One of the first things I do every morning when I get up is look out my bedroom window at the San Francisco Bay. All that water. And it’s just a dropper full compared to all the water in the ocean.
Last week we took a day and a half mini-trip over to Yosemite National Park to see more water—twelve (twelve!) major waterfalls—gushing, roaring, cascading, pouring, surging, spilling over the breathtaking gorgeous, awe-inspiring landscape of jutting mountainous rock. The amount of water falling into the valley, into the Stanislaus River, was unfathomable—how could there possible be enough snow melt to keep feeding that endless rush of H2O?

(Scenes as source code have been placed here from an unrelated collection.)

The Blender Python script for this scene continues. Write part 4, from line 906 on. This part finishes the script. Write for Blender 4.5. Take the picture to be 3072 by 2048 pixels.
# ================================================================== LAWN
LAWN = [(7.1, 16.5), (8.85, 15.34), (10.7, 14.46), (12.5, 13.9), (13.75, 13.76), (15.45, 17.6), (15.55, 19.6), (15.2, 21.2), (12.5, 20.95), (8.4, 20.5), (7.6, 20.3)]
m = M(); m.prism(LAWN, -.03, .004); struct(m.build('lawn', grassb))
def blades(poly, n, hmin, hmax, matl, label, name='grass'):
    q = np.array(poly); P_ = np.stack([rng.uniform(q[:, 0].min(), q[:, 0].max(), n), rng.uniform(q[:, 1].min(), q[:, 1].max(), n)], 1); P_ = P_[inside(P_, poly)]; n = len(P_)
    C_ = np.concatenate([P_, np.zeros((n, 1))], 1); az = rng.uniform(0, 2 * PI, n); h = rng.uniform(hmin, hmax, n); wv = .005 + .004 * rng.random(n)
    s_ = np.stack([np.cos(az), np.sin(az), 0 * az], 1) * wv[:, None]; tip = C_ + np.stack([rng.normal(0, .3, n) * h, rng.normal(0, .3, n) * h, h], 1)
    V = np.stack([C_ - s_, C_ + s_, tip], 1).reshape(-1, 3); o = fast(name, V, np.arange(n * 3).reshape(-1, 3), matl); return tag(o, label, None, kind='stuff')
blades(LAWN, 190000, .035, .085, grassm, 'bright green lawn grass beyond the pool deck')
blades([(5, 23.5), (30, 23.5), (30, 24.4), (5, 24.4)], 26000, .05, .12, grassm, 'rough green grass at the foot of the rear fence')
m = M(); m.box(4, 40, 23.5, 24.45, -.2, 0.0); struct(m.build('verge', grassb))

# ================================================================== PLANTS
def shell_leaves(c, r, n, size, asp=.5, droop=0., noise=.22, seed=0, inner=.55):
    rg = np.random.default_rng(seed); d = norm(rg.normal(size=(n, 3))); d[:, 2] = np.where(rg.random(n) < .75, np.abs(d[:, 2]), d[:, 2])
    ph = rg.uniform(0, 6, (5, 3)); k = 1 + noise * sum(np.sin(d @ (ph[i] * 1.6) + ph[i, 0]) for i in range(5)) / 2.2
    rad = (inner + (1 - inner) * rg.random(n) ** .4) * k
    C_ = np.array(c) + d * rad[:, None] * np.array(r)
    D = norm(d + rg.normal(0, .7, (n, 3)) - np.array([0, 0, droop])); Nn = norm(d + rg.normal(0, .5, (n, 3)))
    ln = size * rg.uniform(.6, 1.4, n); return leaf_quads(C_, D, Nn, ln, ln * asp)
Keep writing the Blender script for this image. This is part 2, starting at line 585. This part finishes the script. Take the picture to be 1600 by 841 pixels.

We took the mile hike up the paved path to Upper Yosemite Falls, through a sub-alpine forest, the cold air rich with cedar and oxygen. It tasted of granite. Birdsong laced through the thunder of water on stone. Our clothes and skin were saturated with the fine mist of airborne spray: it felt like a kind of initiation into the mysteries of Spring.
I couldn’t help but think of one of my favorite YA novels—Alison McGhee’s ALL RIVERS FLOW TO THE SEA—the deeply moving story of one sister’s journey through grief to redemption.
Now when I look out in the morning, I think of all that snow melting, dripping, falling and gushing into that river that flows into the sea and then into the Bay outside my bedroom window. And I am even more astounded.